Submitted by Editor on

There comes a point when words are no longer enough in talking about the works of Jenny Matthews.

Either you get these paintings or you don’t. And if you do, and you love them, you can either spend hours analysing the details of petal and butterfly wing, leaf, stamen and bee leg; or you can step back and unashemedly go ‘Ooooh’ like a child at some particularly enchanting firework display.

Sorry if this isn’t cutting it as art criticism.

Matthews’ work is about taking delight in the decorative pleasures of natural and manmade colours, patterns, textures and forms. There isn’t, as far as I can tell, that much of a complicated back-story.

But what there is suffices.
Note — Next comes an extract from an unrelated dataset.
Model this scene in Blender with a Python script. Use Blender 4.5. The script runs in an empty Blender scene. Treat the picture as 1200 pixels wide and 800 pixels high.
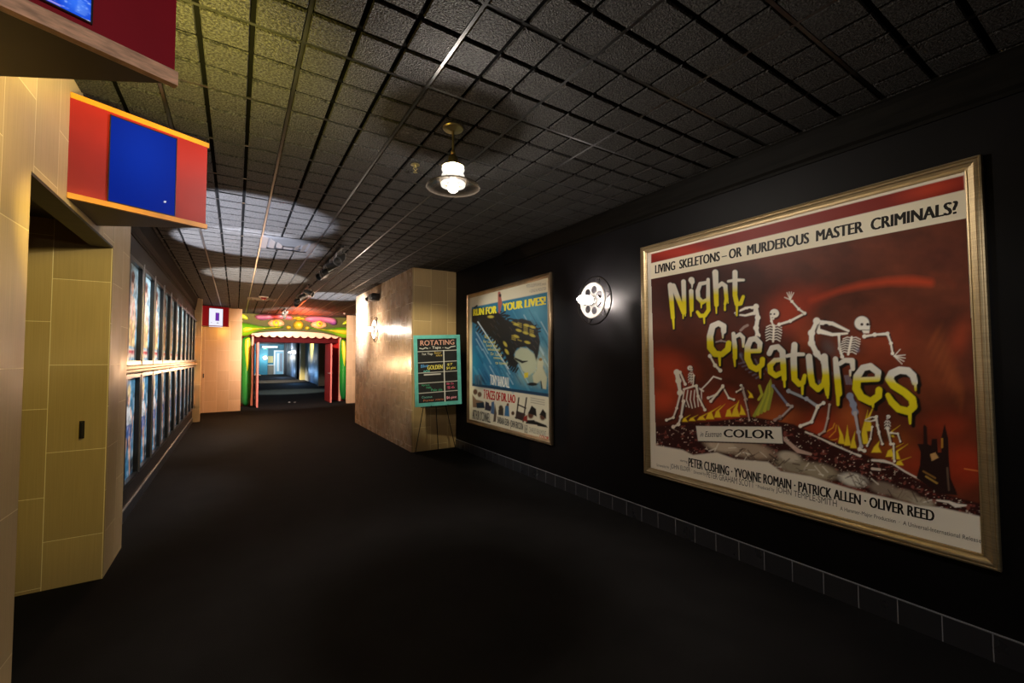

These works are beautifully achieved with minimum fuss.

Some – like Ladybird Poppies (top) – are more detailed and academically botanical.

Others – like Wild Flower Bouquet from Strathdon (right) – introduce greater freedom in terms of abstract shapes, patterns, colour and compositional relations.

Others still – like Grandfather's Chair (below) – also begin to show signs of an intriguing autobiographical element creeping into Matthews normally unexplained micro cosmos.

In short: however hard won such art’s brilliant realisation may be, the response of the viewer need not be complicated.

For this reviewer, enjoying Matthews’ work is mostly as simple and profoundly life-affirming as smiling up into a beam of spring sunshine.  AM

Jenny Matthews solo exhibition Water and Colour continues at the Union Gallery (45 Broughton Street) until 2 June.